De g. à d. : les opposants Nicolas, Flavie, Chloé, Brendan et Simon.
© Caroline Ruffaut / Reporterre

Autour de la table installée à l’improviste à quelques mètres de là, les opposants à la démolition partagent le souhait de réfléchir ensemble à une future activité pour le bâtiment de Bernard Menguy. Maison du patrimoine, centre social… « On a récolté des idées, mais on ne veut pas choisir pour les gens », insiste Flavie dans un sourire. Les recours ont pour l’instant gelé l’acte de vente. L’écho court que la destruction serait annulée, ce que le promoteur à l’origine du projet a refusé de nous confirmer.
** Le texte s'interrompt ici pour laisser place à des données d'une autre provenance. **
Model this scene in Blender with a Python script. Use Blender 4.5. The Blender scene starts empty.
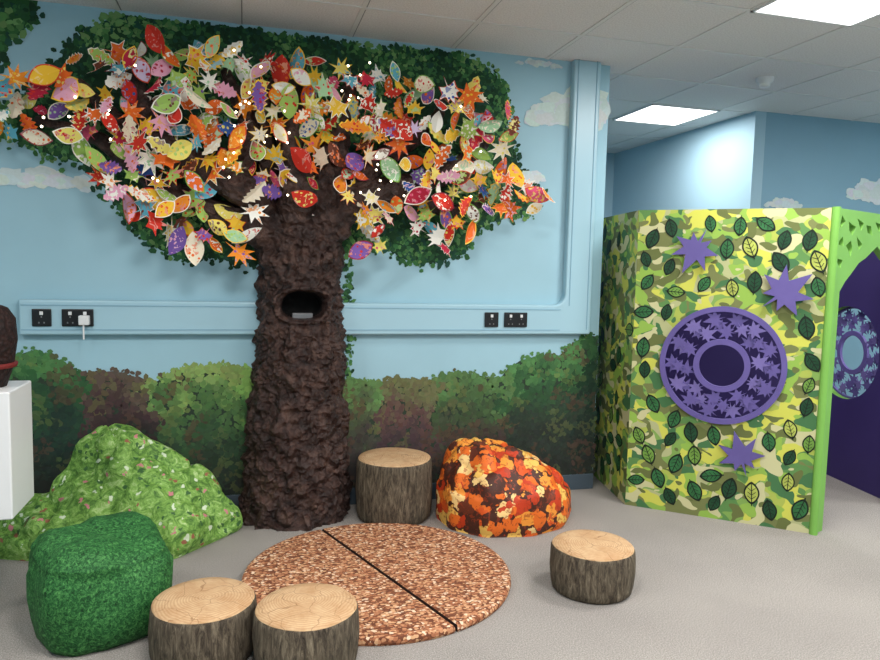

En attendant, devant les locaux rénovés de la Maison France Service, où sont réunies les antennes des différents services publics dans le centre de Ploërmel, Patricia s’inquiète. La mère de famille a rendez-vous avec la CAF dans quelques jours et cherche leur nouvelle permanence en ville. « Je suis allée du côté de la Mutuelle sociale agricole (MSA), où on me disait que je les trouverais, mais je n’ai rien vu d’indiqué », explique la presque quadragénaire, qui doit travailler sur son dossier, car son ex-mari violent ne lui verse pas de pension alimentaire. Les agentes à l’accueil ont peine à la renseigner : « Leurs locaux doivent être la MSA, car on ne les voit pas ici. » Patricia repart en quête de la CAF de Ploërmel.